Great as were the disasters of Hastings, the English were still in a position to offer a powerful resistance, had they been united and firm. The population of London took up arms, and were still further strengthened by the arrival of the Earls Edwin and Morcar within their walls, with the remains of the routed army. An assembly of the nobles was convened, in which, as the brothers of Harold were both slain, and his sons too young to govern, Edgar Atheling, the grand-nephew of Edward the Confessor, the only descendant of Cerdic, was proclaimed king, chiefly through the influence of the primate Stigand, and Aldred, the Archbishop of York.

Although dear to the people on account of his birth, Edgar possessed no one quality necessary for the crisis which menaced his kingdom. So weak was his character, that it would have been difficult for him, under the most favourable circumstances, to have maintained himself upon the throne; and he was totally unfitted to cope with an adversary, who was not only the most warlike, but one of the ablest princes of his time.

William remained for some days quietly at Hastings after his victory, not doubting but the terrified inhabitants of London would send a deputation to his camp with offers of submission. Some writers have contended that he was detained by a violent dissension which broke out amongst the soldiers. This inactivity, however, was but of short duration. Finding that no one came to him with offers from the English, and learning that several vessels which his wife Matilda had sent to him with reinforcements from Normandy had been attacked and driven from the coast at Romney, the duke felt that it was time to act, but tempered his ardour with prudence.

His first care was to assure his communications with the continent, and establish a post to which he could retreat in case of a reverse. With this intention, he followed with his army the line of coast between Hastings and Dover, stopping by the way at Romney, which he pillaged and burnt.

The garrison of Dover Castle, a fortress at that time deemed impregnable, yielded without a blow, vanquished by the terror of his name; and was replaced by a force of Normans. Here William remained till he received fresh troops and supplies from Normandy; after which, he advanced with the flower of his army to London.

Finding the approaches to the city well defended, the Conqueror made no attempt to carry it by assault, but dispersed his troops in the neighbourhood, with orders to burn and plunder the villages, and to intercept all supplies to the capital. The two earls, Morcar and Edwin—refusing to yield obedience to the phantom of a king, which the ambitious prelates, who hoped to govern in his name, had caused to be elected—had retired to their respective governments. After their departure the military authority fell into the hands of Ansgar, who filled the office of esquire to the new king. Although deprived of the use of his limbs, he caused himself to be borne on his litter to every point of the city, examined the defences, and exercised the utmost vigilance and zeal for the general safety.

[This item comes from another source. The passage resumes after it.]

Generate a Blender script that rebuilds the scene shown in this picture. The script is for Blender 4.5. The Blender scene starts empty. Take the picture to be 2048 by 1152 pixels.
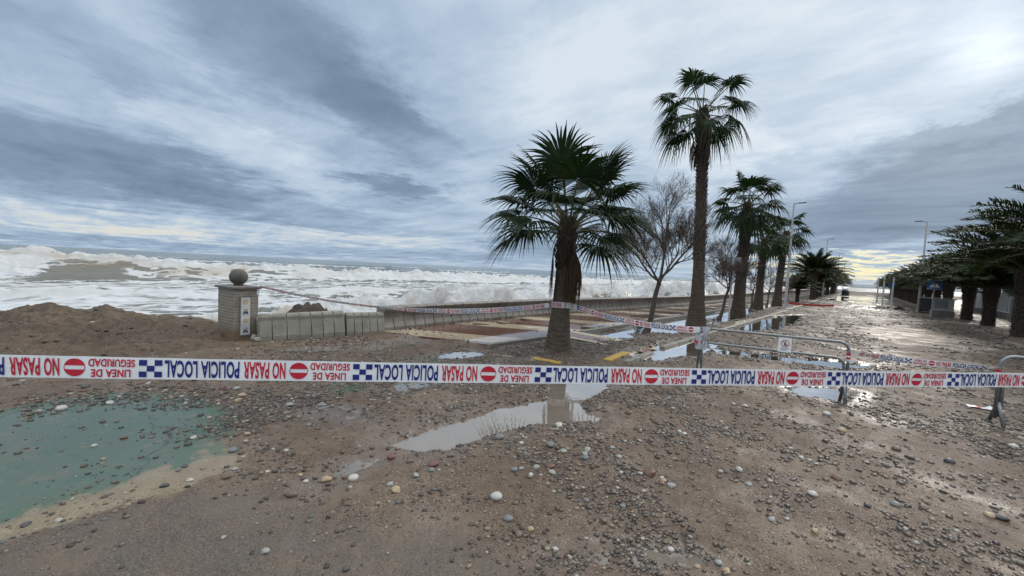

William, who had his spies within the walls, was soon aware of the credit of Ansgar with the people and his influence in the council of the nation, and sent a messenger to him, with secret offers, to bribe him to the Norman interests.

"My master," said the emissary, "merely demands the title of king—he will leave you to govern the kingdom in his name."

Ansgar neither accepted nor rejected these advances, but kept them a secret from the council, whom he persuaded to send au envoy to the duke to sound his intentions

No prince of his day equalled William either in ability or dissimulation; he quickly penetrated the designs of the messenger, whom he seduced, by magnificent promises and protestations.

On his return to the council, the envoy kept his promise to plead the cause of the duke. William, he proclaimed aloud, had not his equal, either in wisdom or courage, amongst the princes of the age: "in the first, he exceeds Solomon; and in the latter, Charlemagne: he demands your suffrages, that you confirm the donation of the kingdom made to him by Edward. The general safety depends upon submission."